En pratique, les deux briques sont complémentaires. Certaines infrastructures valorisent une partie de la chaleur via réseau et convertissent une autre fraction en électricité, selon les contraintes de distance, de température et de besoins locaux.
Cap vers 2029 et au-delà : industrialisation et ouverture européenne
Entent annonce une feuille de route claire. Premier jalon, la mise en service fin 2025 de systèmes Pulse sur sites clients. Puis une montée en puissance avec une gamme standard plus compacte et plus puissante, pour adresser des gisements plus importants et diversifier les cas d’usage.
L’entreprise projette une quarantaine de machines installées en 2029 et environ 15 millions d’euros de revenus, en visant une croissance annuelle soutenue. L’internationalisation ciblera d’abord l’Allemagne et l’Italie, marchés industriels lourds où les mix énergétiques restent plus carbonés, et où la valorisation sur site améliore sensiblement le bilan économique comme le bilan carbone.
Le contexte réglementaire européen renforce cette trajectoire. Les objectifs climatiques, la tarification du carbone et les obligations de reporting extra-financier poussent les donneurs d’ordre à intégrer des solutions prêtes à l’emploi pour réduire l’intensité énergétique de leurs sites. Dans ce paysage, une technologie capable de tirer parti du gisement 60 à 150 °C sans déclencher des travaux lourds dispose d’un véritable avantage compétitif.

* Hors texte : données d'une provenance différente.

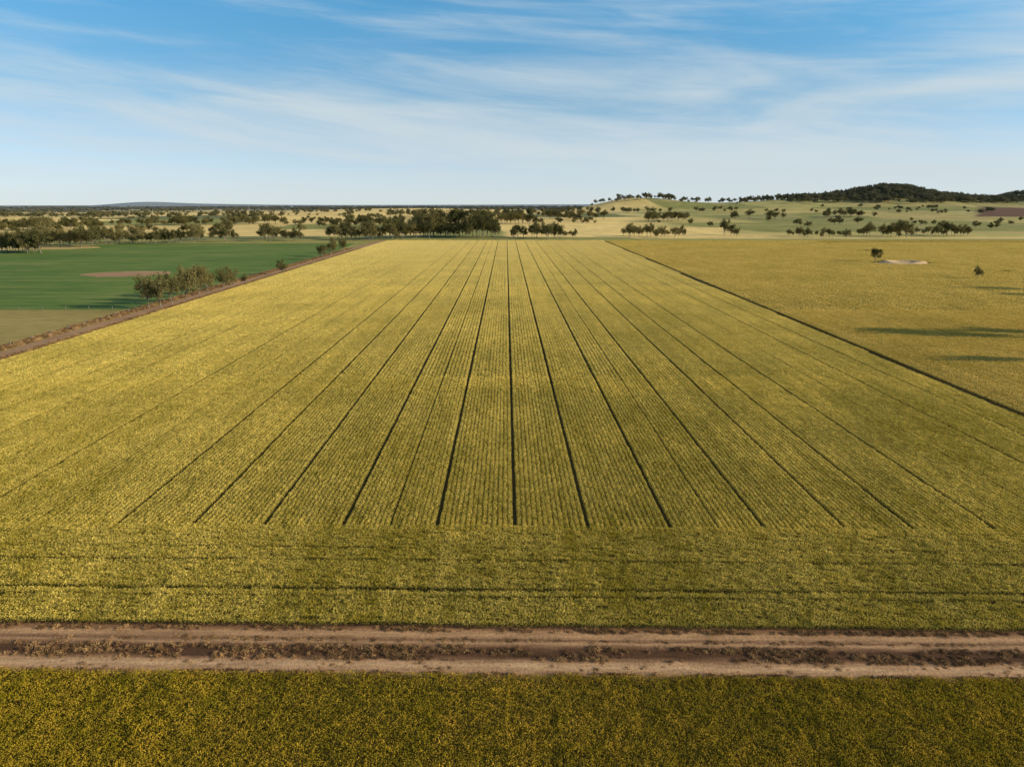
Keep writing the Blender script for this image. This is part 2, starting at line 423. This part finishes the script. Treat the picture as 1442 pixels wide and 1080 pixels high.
# neighbouring field on the right
tXs=tr[:,0]; o_=np.argsort(tXs)
for (y0,y1,sp_,hx,cc) in ((90,225,2.45,1.3,cR1),(225,YFAR,6.1,3.2,cR2)):
    ys=np.arange(y0,y1,sp_); L=[]
    for yy in ys:
        xs=xright(yy)+1.0+hx+np.arange(0,620,sp_)
        Yg=np.full(xs.size,yy)
        k=inview(xs,Yg,25)&(((xs-BX)/(16+hx))**2+((Yg-BY)/(11+hx))**2>1)
        tY=np.interp(xs,tXs[o_],tr[:,1][o_])
        k&=~((np.abs(Yg-tY)<1.8+hx)&(xs>tXs.min()))
        L.append(mk(xs[k],Yg[k],1.04,1.04,1.05,jit=.0))
    p,r,s_=cat(L)
    r[:,2]=rng.integers(0,4,len(r))*math.pi/2+.0; r[:,2]-=(rb[0]-ra[0])/(rb[1]-ra[1])
    print('RIGHT',len(p)); scatter('neighbouring_crop_field',p,r,s_,cc,6)

# foreground crop
xs=np.arange(-75,75,1.8); ts=T_front-.95-np.arange(0,26,1.8)
Xg,Tg=np.meshgrid(xs,ts); Xg=Xg.ravel()+rng.uniform(-.12,.12,Xg.size); Tg=Tg.ravel()+rng.uniform(-.12,.12,Xg.size)
Yg=Tg+S*Xg; k=inview(Xg,Yg)&(Yg>23)
p,r,s_=mk(Xg[k],Yg[k],1.0,1.0,.9); r[:,2]=rng.integers(0,4,len(r))*math.pi/2
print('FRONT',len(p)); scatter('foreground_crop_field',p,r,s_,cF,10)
# dry grass along the lane
L=[]
for a,b,n,hs in ((T(931),T(910),6000,.7),(T_front-.1,T(949),5200,.9),(T(891),T_crop+.1,1800,.7),(T(905),T(900),700,.35),(T(945),T(933),300,.3)):
    Xg=rng.uniform(-75,75,n); tt=rng.uniform(a,b,n)
    k=fbm(Xg/2.5,tt*1.3,41)>rng.uniform(.35,.66,n)
    pp=mk(Xg[k],tt[k]+S*Xg[k],1.0,1.0,hs,.03); pp[1][:,2]=rng.uniform(0,6.28,k.sum())
    f=rng.uniform(.3,1.25,k.sum())[:,None]; L.append((pp[0],pp[1],pp[2]*f))
p,r,s_=cat(L); scatter('dry_grass',p,r,s_,cD,4)
# rough grass beside farm track
n=5000; Yg=rng.uniform(120,560,n); off=np.where(rng.random(n)<.5,rng.uniform(-3.0,-.2,n),rng.uniform(-13,-8.4,n)); Xg=xleft(Yg)+off
p,r,s_=mk(Xg,Yg,2.6,2.6,1.6,.03); scatter('verge_grass',p,r,s_,cD,4)

# ---------------------------------------------------------------- gum trees
def foliage_mat():
    s=NT('gum_foliage'); p=s.pos(); r=s.new('ShaderNodeObjectInfo').outputs['Random']
    n=s.noise(p,.35,3)
    c=s.mix(s.rng(s.math('ADD',s.math('MULTIPLY',r,.7),n),.4,1.1),(.075,.080,.030),(.26,.22,.085))
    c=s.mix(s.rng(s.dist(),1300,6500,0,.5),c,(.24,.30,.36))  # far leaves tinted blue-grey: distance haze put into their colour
    return s.finish(c,transl=.2)
def bark_mat():
    s=NT('gum_bark'); n=s.noise(s.mapping(s.pos(),(3,3,.6)),1.2,5)
    return s.finish(s.ramp(n,[(.3,(.10,.075,.055)),(.7,(.36,.31,.25))]),bump=n,bstr=.5)
mf,mb=foliage_mat(),bark_mat()
def gum(seed,h=12.,spread=1.,nleaf=3400,lsize=.46,low=.24):
    r=np.random.default_rng(seed); V=[];Fc=[]
    def tube(pts,rads,k=6):
        base=len(V)
        for i,(p,q) in enumerate(zip(pts,rads)):
            d=(pts[min(i+1,len(pts)-1)]-pts[max(i-1,0)]); d/=np.linalg.norm(d)+1e-9
            u=np.cross(d,[.3,1,.1]); u/=np.linalg.norm(u); v=np.cross(d,u)
            for j in range(k):
                a=j/k*math.tau; V.append(p+(u*math.cos(a)+v*math.sin(a))*q)
        for i in range(len(pts)-1):
            for j in range(k):
                a=base+i*k+j;b=base+i*k+(j+1)%k; Fc.append((a,b,b+k,a+k))
    def limb(p0,d,L,rad):
        pts=[p0];p=p0.copy();dd=d/np.linalg.norm(d)
        for i in range(4):
            dd=dd+r.normal(0,.13,3)+np.array([0,0,.09]); dd/=np.linalg.norm(dd); p=p+dd*L/4; pts.append(p.copy())
        tube(pts,[rad*(1-.17*i) for i in range(5)],6); return pts,dd
    tips=[]
    trunk,dd=limb(np.array([0,0,-.2]),np.array([r.normal(0,.08),r.normal(0,.08),1.]),h*low*1.2,h*.026)
    nl=r.integers(4,7)
    for i in range(nl):
        a=i/nl*math.tau+r.normal(0,.35); st=trunk[-1] if i%2 else trunk[-2]
        pts,d=limb(st,np.array([math.cos(a)*spread,math.sin(a)*spread,r.uniform(.7,2.2)]),h*r.uniform(.30,.56),h*.013)
        tips.append((pts[-1],1.0)); 
        for j in range(3):
            a2=a+r.normal(0,.9); q,_=limb(pts[r.integers(1,4)],np.array([math.cos(a2),math.sin(a2),r.uniform(-.15,1.1)]),h*r.uniform(.14,.26),h*.006)
            tips.append((q[-1],r.uniform(.6,.95)))
    pts,d=limb(trunk[-1],np.array([r.normal(0,.2),r.normal(0,.2),1.]),h*.52,h*.013); tips.append((pts[-1],1.)); tips.append((pts[2],.9))
    nb=len(Fc)
    ws=np.array([t[1]**2 for t in tips]); ws/=ws.sum(); P=[]
    for (c,w),f in zip(tips,ws):
        m=int(nleaf*f); 
        for sub in range(3):
            cc=c+r.normal(0,.06*h,3)*np.array([1,1,.8]); k=m//3
            q=r.normal(size=(k,3)); q/=np.linalg.norm(q,axis=1)[:,None]; q*=(r.random(k)**.42)[:,None]
            rad=h*.118*w*r.uniform(.65,1.25)
            P.append(cc+q*rad*np.array([1.1,1.1,.9]))
    P=np.concatenate(P); P[:,2]=np.maximum(P[:,2],h*(.12+.12*r.random(len(P))))
    LV,LF=leafset(P,lsize*h/12,.6,0,r)
    allV=np.concatenate([np.array(V),LV]); sc=h/max(allV[:,2].max(),1)
    allV=allV*np.array([1,1,sc])/h    # unit height
    me=mesh_np('gum_tree',allV,np.concatenate([np.array(Fc),LF+len(V)]),mb)
    me.materials.append(mf)
    mi=np.zeros(len(me.polygons),np.int32); mi[nb:]=1; me.polygons.foreach_set('material_index',mi)
    return me
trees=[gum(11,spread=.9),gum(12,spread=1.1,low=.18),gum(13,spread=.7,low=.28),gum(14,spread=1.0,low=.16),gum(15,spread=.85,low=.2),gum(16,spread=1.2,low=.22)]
def put_tree(px_,py_,hp,mi,w=1.0,hm=None):
    x,y,z=survey(px_,py_); D_=y*cp+H*sp
    h=hm or hp/F*D_*1.05
    o=bpy.data.objects.new('gum_tree',trees[mi%6]); o.location=(x,y,z-.05); o.rotation_euler=(0,0,random.uniform(0,6.28)); o.scale=(h*w,h*w,h)
    link(o)
T1=[(210,434,46),(227,435,50),(243,429,46),(263,425,52),(281,419,46),(293,415,39),(315,410,34),(328,405,27),(344,402,16),(397,387,22),(454,366,22),(469,362,27),(484,356,21)]
for i,(a,b_,c) in enumerate(T1): put_tree(a,b_,c,i,.75)
put_tree(1232,370,21,4,.85); put_tree(1376,394,19,0,.75)
for a,b_,hm in ((1468,476,19),(1500,479,15),(1545,473,17),(1530,514,13),(1464,409,13),(1495,411,12),(1540,419,14)): put_tree(a,b_,0,int(a),.6,hm)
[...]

Reste l’exécution, toujours décisive. La fiabilité du premier parc, la qualité des contrats de service et la capacité à industrialiser la fabrication feront la différence. Si les résultats promis se vérifient, Pulse pourrait rapidement s’imposer comme une brique standard de la décarbonation industrielle, en complément des réseaux de chaleur et des solutions de sobriété.
En rendant monétisable une chaleur souvent perdue, Entent révèle une marge d’efficacité encore inexploitée dans l’industrie et esquisse une voie opérationnelle pour conjuguer performance économique et réduction des émissions.